The Finish Line reported net sales of $291.2 million for the first quarter ended May 28, 2005, an increase of 13% over net sales of $258.0 million for Q1 last year. Comparable store net sales for Q1 increased 2% on top of a 14% increase reported for the comparable thirteen-week period last year.

The net sales reported above for Q1 include the net sales for Man Alive, a wholly owned subsidiary of The Finish Line, Inc., which was acquired on January 29, 2005. However, the net sales of Man Alive are not included in the comparable store net sales for either period reported.

Mr. Alan H. Cohen (Chairman and Chief Executive Officer) stated: “We are pleased to report our tenth consecutive quarterly comparable store sales gain.
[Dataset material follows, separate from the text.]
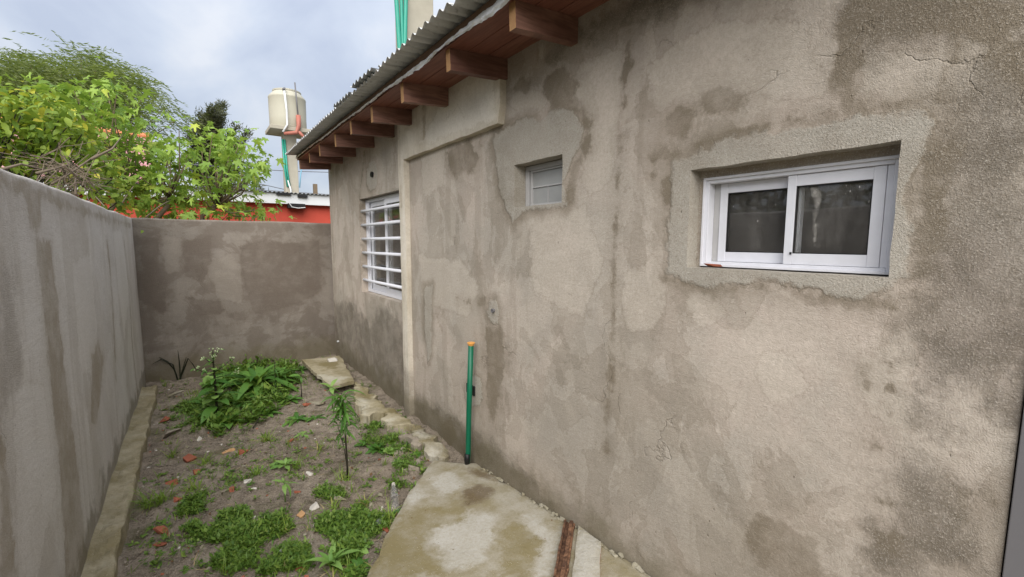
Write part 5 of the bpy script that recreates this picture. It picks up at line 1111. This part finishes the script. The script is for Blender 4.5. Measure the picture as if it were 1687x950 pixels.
for (px, py, Y) in wtops:
    T = onY(px, py, Y); s = min(forks, key=lambda a_: np.linalg.norm(a_-T)); wt.tube([s, (s+T)/2+[0, 0, -.3], T], [.05, .03, .01], 5, cap=False)
    dens = 0.45 if px > 210 else 1.0
    for k in range(int(60*dens)):
        b0 = T+np.array([g.gauss(0, .30), g.gauss(0, .35), g.gauss(0, .24)]); dr_ = Vector((g.uniform(.3, 1.0), g.uniform(-.3, .3), g.uniform(-.55, .30))).normalized(); L = g.uniform(.35, .8)
        for j in range(11):
            t = j/11; c_ = Vector(b0)+dr_*L*t+Vector((0, 0, -.28*t*t)); ld = (dr_+Vector((g.gauss(0, .35), g.gauss(0, .35), g.gauss(-.15, .3)))).normalized(); l = g.uniform(.10, .18); sd_ = ld.cross(Vector((g.gauss(0, 1), g.gauss(0, 1), g.gauss(0, 1)))).normalized()*0.017
            wf.add([c_, c_+ld*l*.5+sd_, c_+ld*l, c_+ld*l*.5-sd_], [(0, 1, 2, 3)])
wt.build('trunk', M['bark'], wil, smooth=True); o = wf.build('foliage', M['willow'], wil); o['kind'] = 'stuff'
# dark conifer
CB = np.array([1.0, 24.0, -0.1]); con = thing('conifer_tree', tuple(CB), 'dark spiky conifer behind the fig tree', 'tree')
ct = MB(); cf = MB(); ct.tube([CB, CB+[0.05, 0, 4.5], CB+[0, 0, 7.2]], [.16, .10, .03], 8)
tips = [(350, 178), (332, 190), (325, 205), (365, 188), (366, 172), (388, 210), (408, 218), (375, 235), (345, 225), (318, 230), (330, 255), (360, 262), (395, 270), (320, 280), (345, 300), (375, 300), (402, 300), (310, 260), (340, 205), (358, 215), (390, 240), (348, 245), (428, 312), (400, 322), (335, 235), (312, 215), (345, 190), (356, 230)]
for i, (px, py) in enumerate(tips):
    T = onY(px, py, 24+g.uniform(-.8, .8)); base_ = CB+np.array([0, 0, max(1.0, T[2]+CAMH*0-0.1-0.45*abs(T[0]-CB[0])-.5)]); N_ = 14; P = [base_+(T-base_)*t+np.array([0, 0, -.18*math.sin(t*math.pi)]) for t in np.linspace(0, 1, N_)]; ct.tube(P[::3]+[P[-1]], .02, 4, cap=False)
    for j in range(2, N_):
        for k in range(46):
            c_ = Vector(P[j]+np.array([g.gauss(0, .11), g.gauss(0, .11), g.gauss(0, .09)])); ld = (Vector(T-base_).normalized()*0.8+Vector((g.gauss(0, .7), g.gauss(0, .7), g.gauss(.1, .6)))).normalized(); l = g.uniform(.16, .38)*(1.15-.5*j/N_); sd_ = ld.orthogonal().normalized()*.030
            cf.add([c_+sd_, c_+ld*l, c_-sd_], [(0, 1, 2)])
ct.build('trunk', M['dark_stem'], con); o = cf.build('foliage', M['conifer'], con); o['kind'] = 'stuff'
# second low hedge mass so the far lots do not end in a bare plain
hd = MB(); hb = np.array([-3, 30.0, 0])
for k in range(9000):
    x = g.uniform(-22, 16); z = abs(g.gauss(0, 1.0))*0.9+0.1; c_ = Vector((x, 30+g.gauss(0, .6), min(z, 2.4+0.3*math.sin(x*1.7)))); d1 = Vector((g.gauss(0, 1), g.gauss(0, 1), g.gauss(0, 1))).normalized()*.16; d2 = d1.orthogonal().normalized()*.09; hd.add([c_-d1, c_+d2, c_+d1, c_-d2], [(0, 1, 2, 3)])
tag(hd.build('far_hedge', M['conifer']), 'dark hedge far behind the neighbouring houses', 'hedge', kind='stuff')

# garden hedge of the next lot, left of the yard wall (the windows mirror it)
hd = MB()
for k in range(7000):
    y = g.uniform(-3, 4.6); z = g.uniform(.1, 1)**.7*(2.75+0.35*math.sin(y*2.1)+0.2*math.sin(y*5)); c_ = Vector((-3.2+g.gauss(0, .33), y, z)); d1 = Vector((g.gauss(0, 1), g.gauss(0, 1), g.gauss(0, 1))).normalized()*.07; d2 = d1.orthogonal().normalized()*.035; hd.add([c_-d1, c_+d2, c_+d1, c_-d2], [(0, 1, 2, 3)])
tag(hd.build('garden_hedge', M['conifer']), 'dark dense hedge in the next lot beyond the left wall', 'hedge', kind='stuff')

# red neighbour house
YR = 10.0; red = thing('neighbour_house', (0.6, YR, -0.1), 'red house with white fascia under a corrugated roof beyond the far wall', 'house')
MB().box((-1.6, YR, -0.12), (4.2, YR+1.6, 2.37)).build('wall', M['red_wall'], red)
zf0, zf1 = 2.345, 2.555
MB().box((-1.9, YR-0.14, zf0), (4.4, YR-0.10, zf1)).build('fascia', M['white_paint'], red, bevel=0.004)
MB().box((-1.9, YR-0.099, zf0+0.02), (4.4, YR-0.002, zf0+0.04)).build('soffit', M['white_paint'], red)
n = 440; ys_ = np.linspace(-2.0, 4.5, n); V = [(x, yy, 2.572+0.03*(yy-YR)+0.011*math.sin(2*math.pi*x/.0762)) for yy in (YR-.2, YR+.7, YR+1.75) for x in ys_]; V2 = [(a_, b_, c_-.004) for a_, b_, c_ in V]
mb = MB(); mb.add(V, grid_faces(3, n, True)); mb.add(V2, grid_faces(3, n)); mb.add(V[:n]+V2[:n], [(i, i+1, n+i+1, n+i) for i in range(n-1)]); mb.build('roof_sheet', M['galv_dark'], red)
def at10(px, py, Y=YR-.15): return onY(px, py, Y)
p = at10(489, 337); mb = MB(); mb.box((p[0]-.17, YR-.20, p[2]-.075), (p[0]+.15, YR-.06, p[2]+.02)); mb.build('floodlight', M['black'], red, bevel=0.006)
P = [at10(475, 334), at10(480, 341), at10(490, 343), at10(502, 342)]; MB().tube([q-[0, .07, 0] for q in P], .008, 6).build('cable', M['pvc'], red)
for px, py, w in ((467, 319, .13), (498, 323, .09)):
    p = at10(px, py); MB().box((p[0]-w, YR-.19, p[2]-.025), (p[0]+w, YR-.1405, p[2]+.025)).build('bracket', M['black'], red)
# tank tower
YT = 12.0; tx = 2.08
tow = thing('tank_tower', (tx, YT, -0.1), 'slim concrete tower post carrying the cream tank behind the red house', 'tower')
MB().box((tx-.15, YT-.13, -.12), (tx+.14, YT+.13, 4.165)).build('post', M['concrete'], tow, bevel=0.01)
MB().box((tx-.45, YT-.42, 4.166), (tx+.46, YT+.42, 4.255)).build('platform', M['concrete'], tow, bevel=0.012)
MB().tube([(tx-.13, YT-.46, 5.02), (tx-.10, YT-.46, 4.6), (tx-.10, YT-.46, 4.28), (tx-.20, YT-.46, 4.10)], .022, 8).build('white_pipe', M['pvc'], tow, smooth=True)
MB().tube([(tx+.10, YT-.455, 5.25), (tx+.14, YT-.455, 4.4)], .016, 8).build('vent_pipe', M['grey_steel'], tow, smooth=True)
MB().tube([(tx+.14, YT-.46, 4.52), (tx+.14, YT-.47, 4.28), (tx+.08, YT-.48, 4.12), (tx-.18, YT-.44, 4.07)], [.055, .05, .045, .035], 8).build('orange_fitting', M['orange_pipe'], tow, smooth=True)
MB().tube([(tx+.12, YT-.475, 4.15), (tx+.24, YT-.46, 4.05), (tx+.25, YT-.44, 3.85)], [.04, .035, .02], 8).build('orange_elbow', M['orange_pipe'], tow, smooth=True)
for dx, k in ((-.17, 'teal_pipe'), (-.125, 'teal_pipe')): MB().tube([(tx+dx, YT-.155, 4.0), (tx+dx+.02, YT-.155, 3.3), (tx+dx+.06, YT-.155, 2.9)], .022, 6).build('hose', M[k], tow, smooth=True)
MB().tube([(tx-.10, YT-.155, 3.05), (tx-.05, YT-.16, 2.85), (tx-.02, YT-.16, 2.55)], .02, 6).build('white_hose', M['pvc'], tow, smooth=True)
MB().tube([(tx+.25, YT-.14, 3.55), (tx+.19, YT-.14, 3.2), (tx+.155, YT-.14, 2.9)], .014, 6).build('blue_hose', M['blue_pipe'], tow, smooth=True)
tank = thing('water_tank', (tx, YT, 4.256), 'cream plastic water tank with stepped lid on the slim tower', 'water tank')
mb = MB(); mb.lathe([(.395, 4.257), (.402, 4.27), (.398, 4.5), (.402, 4.7), (.402, 4.94), (.408, 4.955), (.40, 4.985), (.31, 5.09), (.30, 5.10)], 40, (tx, YT, 0)); mb.build('body', M['tank'], tank, smooth=True)
mb = MB(); mb.lathe([(.29, 5.101), (.31, 5.104), (.31, 5.135), (.27, 5.15), (.12, 5.165)], 32, (tx, YT, 0)); mb.build('lid', M['tank'], tank, smooth=False)
MB().tube([(tx-.13, YT-.31, 5.09), (tx-.11, YT-.38, 5.10), (tx-.13, YT-.44, 5.05)], .025, 8).build('inlet_valve', M['grey_steel'], tank)
# own tank tower of the house, right behind the roof
YC = 6.9; c0 = onY(667, 40, YC); c1 = onY(716, 10, YC)
own = thing('concrete_tower', (float(c0[0]+.2), YC+.2, -0.1), 'thick concrete column with green hoses rising behind the corrugated roof', 'tower')
xa, xb = float(c0[0]), float(c1[0]-0.02)
MB().box((xa, YC, -.12), (xb, YC+.4, 6.6)).build('column', M['concrete'], own, bevel=0.012)
MB().box((xa-.35, YC-.35, 6.601), (xb+.35, YC+.75, 6.72)).build('platform', M['concrete'], own)
for k, (pa, pb) in enumerate((((653, 0), (658, 76)), ((661, 0), (663, 70)), ((668.5, 0), (667, 66)))):
    a_ = onY(*pa, YC-.05); b_ = onY(*pb, YC-.05); d_ = (a_-b_); MB().tube([b_-d_*1.6, b_, a_, a_+d_*1.0], .034 if k != 1 else .026, 10).build('hose', M['teal_pipe'], own, smooth=True)
# tiled neighbour house behind the fig tree
YH = 13.5; th_ = thing('tiled_house', (-3.5, YH, -0.1), 'cream house with pink clay tile roof glimpsed through the fig tree', 'house')
MB().box((-9, YH+.3, -.12), (-.8, YH+5, 2.9)).build('wall', M['cream_wall'], th_)
mb = MB(); nr, nc = 15, 60
for r_ in range(nr):
    for c_ in range(nc):
        x = -9.2+c_*.142; y = YH+r_*.20; z = 2.93+r_*.105; jz = g.uniform(-.006, .006)
        arc = [(x+.071+.072*math.cos(t), .045*math.sin(t)) for t in np.linspace(0, math.pi, 5)]
        mb.add([(a_, y, z+b_+.022+jz) for a_, b_ in arc]+[(a_, y+.24, z+.118+b_+jz) for a_, b_ in arc], [(i, i+1, i+6, i+5) for i in range(4)]+[(0, 4, 3, 2, 1)])
o = mb.build('roof_tiles', M['tile'], th_); o['kind'] = 'stuff'
mb = MB(); mb.add([(-9.2, YH, 2.915), (-.75, YH, 2.915), (-.75, YH+nr*.2, 2.915+nr*.105), (-9.2, YH+nr*.2, 2.915+nr*.105)], [(0, 1, 2, 3)]); mb.build('roof_deck', M['brick_dark'], th_)
mb = MB(); zr = 2.95+nr*.105; mb.tube([(-9.2, YH+nr*.2, zr+.04), (-.75, YH+nr*.2, zr+.04)], .09, 10); mb.build('ridge', M['tile_o'], th_)
mb = MB(); mb.add([(-9.2, YH+nr*.2, zr), (-.75, YH+nr*.2, zr), (-.75, YH+5.3, 2.9), (-9.2, YH+5.3, 2.9)], [(0, 1, 2, 3)]); mb.build('rear_roof', M['brick_dark'], th_)
# utility post and wires
p = onY(519, 303, 16.0); b_ = MB(); b_.box((p[0]-.06, 15.94, -.12), (p[0]+.06, 16.06, p[2])); tag(b_.build('wooden_post', M['bark'], at=(float(p[0]), 16.0, -.12)), 'short weathered wooden post standing behind the red house roof', 'post')
for (q, lab) in (([(280, 268), (400, 277), (473, 281.5), (560, 284)], 'upper thin cable crossing the sky behind the cream tank tower'), ([(250, 302), (415, 312), (520, 318.5), (600, 325)], 'lower thin cable running just above the red house roof'), ([(330, 290), (430, 303), (470, 312), (560, 334)], 'faint slanting cable between the upper and lower cables')):
    P = [onY(x, y, 18.0) for x, y in q]; a_, z_ = P[0], P[-1]; P = [a_+(a_-P[1])*12]+P+[z_+(z_-P[-2])*6]; tag(MB().tube(P, .013, 5).build('overhead_cable', M['wire'], at=tuple(map(float, P[1]))), lab, 'cable', 'overhead cables')

for o in bpy.data.objects:
    if '_o' in o: del o['_o']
The 2% gain for the quarter was on top of a combined two-year comparable increase of 28%. Sales were lead by premium product including new technologies and marquee shoes from our brand partners and resulted in an 8% increase in the average selling price of footwear and improved product margins for the quarter. Our inventory level remains on plan and is expected to be up 2-4% on a comparable per square foot basis and fresher than one year ago. These results, going against our most difficult quarterly comparisons for the year, give us positive momentum as we enter the second quarter and prepare for the important back-to-school selling season.”
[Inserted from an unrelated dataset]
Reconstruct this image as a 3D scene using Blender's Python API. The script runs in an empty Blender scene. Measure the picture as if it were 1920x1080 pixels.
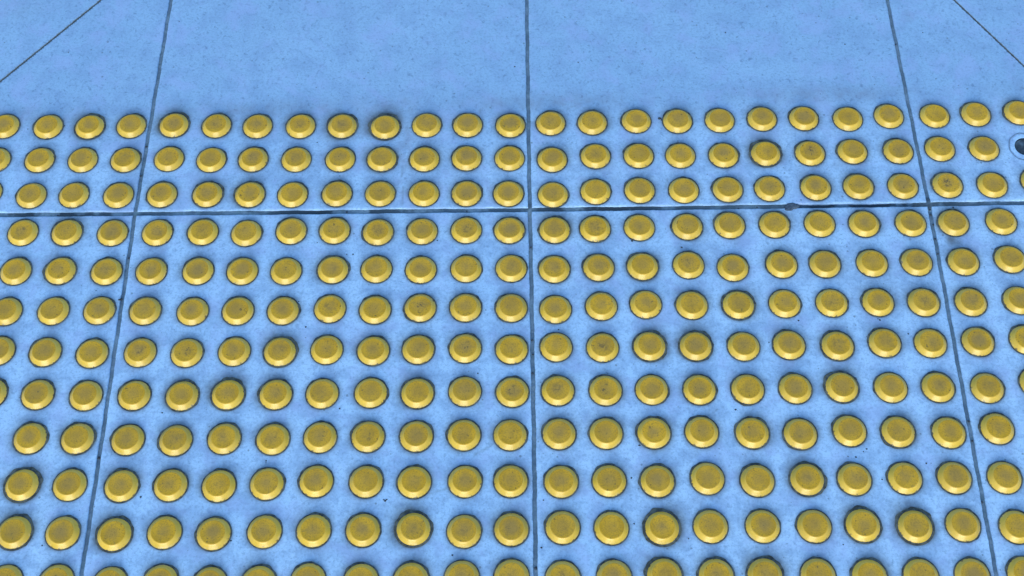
import bpy, bmesh, math, random
import numpy as np
from mathutils import Vector, Matrix, noise

# ---------------------------------------------------------------- camera, sky, sun, exposure
scn = bpy.context.scene
col = scn.collection
cam_data = bpy.data.cameras.new('camera')
cam = bpy.data.objects.new('camera', cam_data)
col.objects.link(cam)
cam.matrix_world = Matrix(((0.99962, 0.02754, 0.0, -0.0277),
                           (-0.02416, 0.87717, -0.47956, -0.9061),
                           (-0.01321, 0.47938, 0.87751, 1.2462),
                           (0, 0, 0, 1)))
cam_data.sensor_width = 36.0
cam_data.lens = 36.0 * 2415.81 / 1920.0
cam_data.clip_start = 0.01
cam_data.clip_end = 500.0
scn.camera = cam

SUN_EL, SUN_AZ = math.radians(19), math.radians(188)     # the glow of the open sky behind the photographer
world = bpy.data.worlds.new('World'); scn.world = world
world.use_nodes = True
wn = world.node_tree.nodes; wl = world.node_tree.links
sky = wn.new('ShaderNodeTexSky'); sky.sky_type = 'NISHITA'; sky.sun_disc = False
sky.sun_elevation = SUN_EL; sky.sun_rotation = SUN_AZ
sky.air_density = 1.6; sky.dust_density = 0.4; sky.ozone_density = 4.0
wl.new(sky.outputs[0], wn['Background'].inputs['Color'])
wn['Background'].inputs['Strength'].default_value = 0.15

sun_data = bpy.data.lights.new('sun', 'SUN')
sun_data.energy = 1.5; sun_data.angle = math.radians(42); sun_data.color = (1.0, 0.93, 0.75)
sun = bpy.data.objects.new('sun', sun_data); col.objects.link(sun)
sd = Vector((math.sin(SUN_AZ) * math.cos(SUN_EL), math.cos(SUN_AZ) * math.cos(SUN_EL), math.sin(SUN_EL)))
sun.rotation_euler = sd.to_track_quat('Z', 'Y').to_euler()
sun.location = sd * 5

scn.view_settings.view_transform = 'Standard'
scn.view_settings.look = 'None'
scn.view_settings.gamma = 1.0
scn.view_settings.exposure = 0.97
scn.cycles.filter_width = 1.5

# ---------------------------------------------------------------- survey of the place (millimetres on the ground)
STUDS = {
    1: [(-13,-625.9,12.8),(-12,-573.8,10.3),(-11,-524.2,8.6),(-10,-474.7,8.1),(-9,-423.8,7.5),(-8,-373.0,5.0),(-7,-324.1,2.6),(-6,-272.9,0.9),(-5,-223.5,-0.5),(-4,-172.6,-3.7),(-3,-123.4,-2.6),(-2,-74.8,-4.2),(-1,-24.3,-6.3),(1,23.4,-4.7),(2,72.7,-5.6),(3,124.8,-5.0),(4,173.5,-6.7),(5,223.3,-7.3),(6,273.4,-6.9),(7,322.7,-7.8),(8,374.4,-10.4),(9,423.3,-7.9),(10,477.2,-9.4),(11,526.1,-8.6),(12,576.8,-7.9)],
    2: [(-13,-628.6,-35.6),(-12,-576.9,-37.2),(-11,-526.0,-39.0),(-10,-475.8,-40.4),(-9,-424.8,-40.8),(-8,-375.0,-43.8),(-7,-326.0,-44.8),(-6,-275.5,-46.5),(-5,-224.0,-48.0),(-4,-175.4,-49.3),(-3,-125.7,-51.1),(-2,-76.4,-51.4),(-1,-26.4,-53.1),(1,23.2,-56.6),(2,73.8,-53.4),(3,124.1,-54.5),(4,172.6,-56.1),(5,222.7,-57.2),(6,271.9,-56.4),(7,323.4,-57.6),(8,372.7,-56.8),(9,425.9,-58.2),(10,474.8,-56.5),(11,526.0,-57.8)],
    3: [(-13,-630.9,-80.6),(-12,-578.9,-86.7),(-11,-529.6,-87.6),(-10,-478.1,-89.6),(-9,-427.8,-90.4),(-8,-375.1,-91.7),(-7,-326.3,-93.5),(-6,-277.0,-95.3),(-5,-225.9,-95.7),(-4,-176.1,-97.3),(-3,-125.8,-98.9),(-2,-76.8,-100.2),(-1,-28.9,-102.0),(1,22.2,-105.1),(2,71.3,-102.5),(3,121.8,-102.5),(4,172.3,-104.0),(5,222.6,-104.4),(6,270.6,-104.9),(7,323.5,-105.3),(8,372.4,-105.6),(9,423.2,-106.7),(10,474.3,-106.8),(11,525.3,-108.3),(12,576.3,-104.8)],
    4: [(-12,-580.8,-136.5),(-11,-530.6,-138.0),(-10,-478.6,-140.2),(-9,-427.7,-141.4),(-8,-375.9,-142.3),(-7,-326.4,-145.4),(-6,-275.6,-144.2),(-5,-226.5,-145.3),(-4,-177.3,-148.8),(-3,-127.3,-149.3),(-2,-77.5,-149.4),(-1,-28.8,-151.2),(1,22.2,-152.4),(2,67.9,-152.3),(3,117.9,-152.2),(4,171.9,-152.8),(5,219.8,-152.4),(6,270.3,-153.3),(7,321.3,-153.9),(8,371.1,-155.5),(9,423.6,-156.5),(10,471.7,-157.4),(11,525.6,-157.5)],
    5: [(-12,-580.8,-186.9),(-11,-530.8,-187.8),(-10,-479.0,-190.3),(-9,-428.9,-191.6),(-8,-376.6,-193.0),(-7,-327.2,-194.8),(-6,-278.4,-196.3),(-5,-226.3,-196.1),(-4,-177.8,-196.9),(-3,-128.3,-199.2),(-2,-77.9,-199.4),(-1,-28.0,-200.6),(1,19.9,-203.2),(2,69.0,-202.5),(3,117.8,-202.9),(4,168.9,-202.6),(5,217.6,-207.4),(6,272.0,-205.0),(7,319.9,-206.1),(8,372.0,-206.7),(9,421.4,-207.0),(10,473.1,-208.0),(11,525.3,-206.5)],
    6: [(-12,-583.0,-237.4),(-11,-531.3,-238.4),(-10,-480.7,-239.4),(-9,-430.0,-241.5),(-8,-377.8,-243.8),(-7,-328.2,-244.7),(-6,-278.7,-245.9),(-5,-227.4,-245.1),(-4,-178.0,-248.0),(-3,-128.6,-247.1),(-2,-79.0,-248.4),(-1,-29.0,-250.2),(1,19.2,-253.5),(2,69.3,-251.2),(3,117.9,-250.5),(4,167.9,-253.0),(5,218.6,-254.3),(6,269.2,-254.2),(7,320.4,-255.0),(8,370.7,-255.7),(9,420.3,-257.3),(10,471.5,-258.7),(11,524.2,-258.1)],
    7: [(-12,-583.2,-285.3),(-11,-532.6,-288.3),(-10,-481.6,-291.5),(-9,-429.8,-292.1),(-8,-379.4,-294.0),(-7,-328.3,-294.0),(-6,-279.0,-295.7),(-5,-228.7,-294.9),(-4,-178.6,-297.7),(-3,-130.2,-297.7),(-2,-79.7,-297.8),(-1,-29.9,-300.6),(1,18.0,-299.2),(2,67.8,-301.3),(3,118.1,-301.3),(4,167.6,-302.7),(5,218.7,-304.6),(6,267.6,-304.3),(7,319.3,-306.9),(8,370.1,-304.9),(9,418.8,-306.9),(10,469.7,-306.6),(11,521.1,-306.1)],
    8: [(-12,-583.6,-335.5),(-11,-533.2,-338.3),(-10,-481.6,-341.1),(-9,-430.3,-342.3),(-8,-379.4,-344.4),(-7,-331.0,-344.4),(-6,-280.4,-345.8),(-5,-231.2,-346.3),(-4,-179.8,-346.9),(-3,-130.5,-349.0),(-2,-80.4,-348.4),(-1,-30.3,-350.6),(1,17.7,-350.4),(2,68.0,-351.7),(3,116.6,-352.3),(4,166.8,-353.8),(5,217.6,-354.7),(6,267.7,-355.5),(7,316.6,-355.4),(8,368.0,-357.4),(9,417.5,-358.5),(10,468.8,-360.9),(11,521.1,-356.5)],
    9: [(-11,-533.4,-388.0),(-10,-483.8,-389.7),(-9,-431.2,-392.6),(-8,-381.3,-394.8),(-7,-330.8,-394.4),(-6,-280.0,-396.5),(-5,-231.0,-395.9),(-4,-181.4,-396.6),(-3,-131.2,-397.7),(-2,-81.7,-397.7),(-1,-33.8,-399.1),(1,16.9,-399.3),(2,65.6,-400.3),(3,115.1,-401.2),(4,164.7,-401.6),(5,216.8,-404.2),(6,266.2,-406.7),(7,317.4,-404.9),(8,367.3,-407.4),(9,419.2,-409.9),(10,470.0,-406.9)],
    10: [(-11,-533.9,-439.1),(-10,-484.8,-440.4),(-9,-431.6,-443.0),(-8,-381.4,-443.8),(-7,-332.0,-446.0),(-6,-283.0,-445.3),(-5,-232.8,-443.9),(-4,-181.8,-445.7),(-3,-132.7,-447.7),(-2,-81.0,-448.5),(-1,-34.3,-449.5),(1,16.9,-451.6),(2,65.8,-452.1),(3,114.7,-453.8),(4,165.7,-452.5),(5,216.0,-456.2),(6,266.6,-456.3),(7,314.5,-457.5),(8,365.7,-458.0),(9,415.8,-458.9),(10,466.3,-460.2)],
    11: [(-11,-533.6,-489.2),(-10,-484.9,-491.0),(-9,-432.7,-494.2),(-8,-382.4,-493.6),(-7,-333.0,-496.3),(-6,-282.1,-495.5),(-5,-232.8,-496.0),(-4,-183.3,-496.8),(-3,-132.9,-497.2),(-2,-82.3,-500.9),(-1,-35.0,-500.2),(1,16.3,-499.7),(2,65.0,-501.7),(3,115.4,-503.0),(4,163.9,-502.9),(5,215.8,-504.2),(6,267.0,-505.6),(7,315.6,-506.1),(8,367.2,-508.8),(9,414.9,-508.6),(10,467.5,-512.1)],
    12: [(-11,-534.7,-539.3),(-10,-484.0,-540.5),(-9,-431.0,-544.3),(-8,-381.4,-543.6),(-7,-332.5,-547.1),(-6,-284.4,-547.4),(-5,-235.8,-546.1),(-4,-183.8,-548.1),(-3,-134.7,-548.4),(-2,-84.8,-547.6),(-1,-35.8,-547.9),(1,14.3,-550.9),(2,64.6,-551.3),(3,113.9,-551.1),(4,164.5,-553.0),(5,212.2,-553.8),(6,264.1,-555.3),(7,314.2,-557.7),(8,364.3,-558.6),(9,414.3,-559.5),(10,465.8,-559.3)],
}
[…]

The company expects that diluted earnings for the 1st quarter will be at the mid to high end of the guidance range of 24 cents to 26 cents per share. For Q1 LY, the company reported $.21 diluted earnings per share.

During Q1, the company opened 28 new Finish Line stores, remodeled seven existing stores and closed one store. The company also opened one Man Alive store, a new prototype, during this period. For Fiscal 2006, the company plans to open 70 new Finish Line stores, remodel 25 existing stores and close 3-5 stores. Additionally, the company plans to open 10-15 Man Alive stores during the year. As of May 28, 2005, the Company operated 625 Finish Line stores compared to 550 at May 29, 2004. In addition, Finish Line store square footage increased 12% to 3,547,000 square feet compared to 3,164,000 square feet at May 29, 2004. As of May 28, 2005, Man Alive operated 38 stores totaling 107,000 square feet.

The company did not repurchase any Class A Common Shares during Q1 under the current share repurchase authorization, which expires December 31, 2007.

The company has experienced, and expects to continue to experience, significant variability in net sales and comparable store net sales from quarter to quarter. Therefore, the results of the periods presented herein are not necessarily indicative of the results to be expected for any other future period or year.